Despite being patron of Ireland, Patrick was actually British. And he didn’t wear green – the original color associated with him was blue.  And those snakes he supposedly drove out?  Not true; there were no snakes in Ireland to begin with because of the cold climate.

St. Catherine of Siena

This saint was one of 25 children, although half her siblings never lived to reach maturity.  Though perhaps not identical, she also had a twin named Giovanna who died in infancy.

St. Benedict Joseph Labre

Denied entrance into any cloistered monastery, this saint decided to become a homeless beggar, living in a “cloister within the world.”  Dressed in rags, he never bathed and, if no one offered him anything to eat, he refused to beg and ate whatever he could find in the street.

St. Brigid of Kildare

According to legend St. Brigid of Kildare had a unique way of making beer; she preferred the bathtub to the usual brew house mash tub. She once quenched the thirst of an entire colony of lepers by changing the water meant for the baths into beer.

St. Andre Bessette

When Alfred Bessette went to the Holy Cross Brothers in 1870, he carried with him a note from his pastor saying, “I am sending you a saint.” At 25, he did not know how to read and write, and he became a porter in the order.

St. Zita

Zita was only 12 when she became a housekeeper in the house of a rich Italian weaver.

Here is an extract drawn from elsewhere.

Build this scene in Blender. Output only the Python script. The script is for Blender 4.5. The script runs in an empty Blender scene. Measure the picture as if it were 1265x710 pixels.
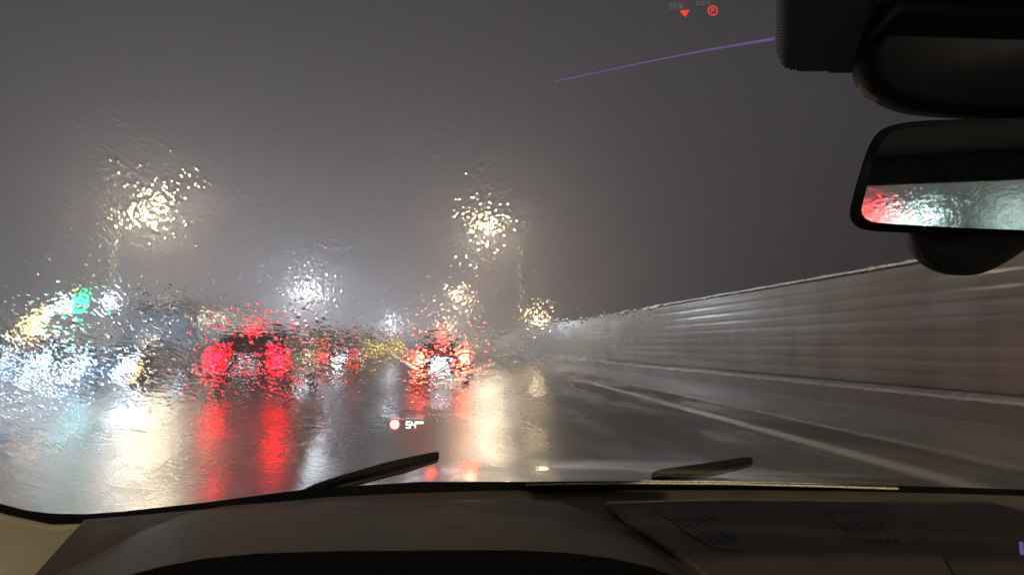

She performed her household duties so perfectly that other servants were jealous of her.

St. Casimir

Casimir was committed to God from childhood, and he rebelled against the rich, fashionable clothes he was expected to wear, choosing instead the plainest of clothes.

St. Maximillian Kolbe

Before he was sent to a concentration camp during World War II, St. Maximillian Kolbe worked in his monastery, providing shelter for refugees, including hiding 2,000 Jews from German persecution.